В глазах русских монпарнассцев любить Пушкина значило расписаться в литературном дилетантизме, в эстетической неразвитости.
За поруганную честь вступились немногие. Одним из них был Владимир Набоков, оставивший на страницах «Дара» сдержанную и полную достоинства декларацию: «Так уж повелось, что мерой для степени чутья, ума и даровитости русского критика служит его отношение к Пушкину. Так будет, покуда литературная критика не отложит вовсе свои социологические, религиозные, философские и прочие пособия, лишь помогающие бездарности уважать самое себя. Тогда, пожалуйста, вы свободны: можете критиковать Пушкина за любые измены его взыскательной музе и сохранить при этом и талант свой, и честь».
Как почти все в «Даре», слова эти звучали, так сказать, в присутствии Ходасевича. Именно его Набоков назвал «литературным потомком Пушкина по тютчевской линии», именно к нему, непререкаемому мэтру пушкинистики (выведенному в образе поэта Кончеева), приходит с неоконченной второй частью «Дара» Федор Годунов-Чердынцев, - приходит, чтобы прочитать свое окончание пушкинской «Русалки».
Ехидная акварель Юлии Оболенской, рисующая двух собеседников - Ходасевича и Пушкина - в замерзающей Москве, отражала общеизвестный в 1920 году интерес критика к поэту, но намеренно снижала этот интерес до некоей «дружеской ноги». Между тем Ходасевич готовился уже произнести свои знаменитые слова в публицистическом выступлении на Пушкинском вечере в петроградском Доме литераторов 14 февраля 1921 года: «Это мы уславливаемся, каким именем нам аукаться, как нам перекликаться в надвигающемся мраке».
Будто предсказывая, что случится через пятнадцать лет в эмигрантском Париже, Ходасевич призывал сохранить имя Пушкина: «В истории русской литературы уже был момент, когда Писарев „упразднил“ Пушкина, объявив его лишним и ничтожным. (…) Писаревское отношение к Пушкину было неумно и бесвкусно. Однако ж, оно подсказывалось идеями, которые тогда носились в воздухе (…), Писарев выражал взгляд известной части русского общества».

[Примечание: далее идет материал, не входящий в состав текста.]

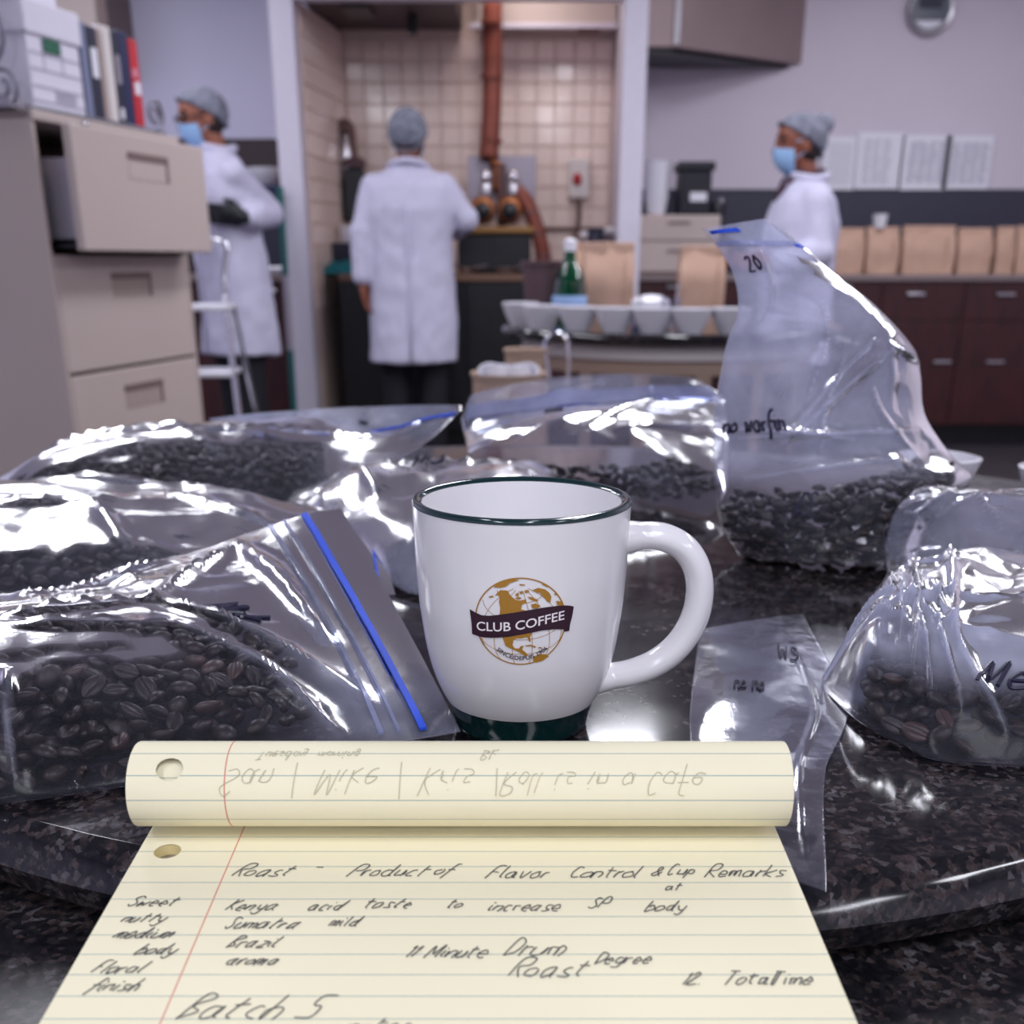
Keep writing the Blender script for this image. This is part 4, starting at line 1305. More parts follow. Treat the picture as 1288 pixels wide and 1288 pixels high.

И дальше - с поразительным пророчеством: «Те, на кого опирался Писарев, были людьми небольшого ума и убогого эстетического развития, - но никак не возможно сказать, что это были дурные люди, хулиганы и мракобесы. В исконном расколе русского общества стояли они как раз на той стороне, на которой стояла его лучшая, а не худшая часть».
Собственно говоря, это представление о русской общественности ляжет в основу четвертой главы набоковского «Дара» - главы о Чернышевском, где сатирическому осмеянию подвергнутся идейные предшественники отца - Владимира Дмитриевича Набокова, да и сам отец. И здесь Набоков найдет себе единственного единомышленника - Ходасевича-Кончеева, - кто также противопоставит традициям русской общественности всегда непонимаемого Пушкина.
«Это было, - продолжал Ходасевич свою речь 1921 года, - первое затмение пушкинского солнца. Мне кажется, что недалеко второе. Оно выразится не в такой грубой форме. Пушкин не будет ни осмеян, ни оскорблен. Но - предстоит охлаждение к нему».
Второе затмение Ходасевич связывал с культурным и историческим разрывом эпох, с окопами Первой мировой и наступлением нового языка, когда не только некому будет учиться у «московских просвирен» (как завещал Пушкин), но и самих московских просвирен уже не останется. На встречу с третьим забвением Ходасевич отправился в изгнание.
Как пушкинист Ходасевич сформировался на стыке двух тенденций: академической школы, ставившей во главу исследования факты, и творческой интерпретации, философского толкования. Каждая из тенденций, взятая по отдельности, его не удовлетворяла: академическая - сухостью и позитивизмом, интерпретаторская - вольностью обращения с фактами и пренебрежением к доказательной стороне. Ирина Сурат, чьей небольшой, но бесценной книжкой «Пушкинист Владислав Ходасевич» я все время пользуюсь, пишет: «Отталкиваясь в разное время с разной силой от обеих (…) крайностей, он пытался в своей работе соединить профессиональную фактологическую основу с установкой на смысл (…) В итоге сильное идейное влияние Мережковского и Гершензона оказалось уравновешено у него столь же сильным примером Б. Л. Модзалевского, которого он ценил более всех других представителей академической школы».
Вскоре после эмиграции у Ходасевича возник замысел новой книги о Пушкине, биографического плана, где жизнь поэта объясняла бы его творчество, а творчество высвечивало бы жизненные коллизии. Ибо Ходасевич был уверен, что «едва ли не каждый исследователь, желавший уяснить себе творчество Пушкина, в конце концов фатально становился, хотя бы отчасти, - его биографом».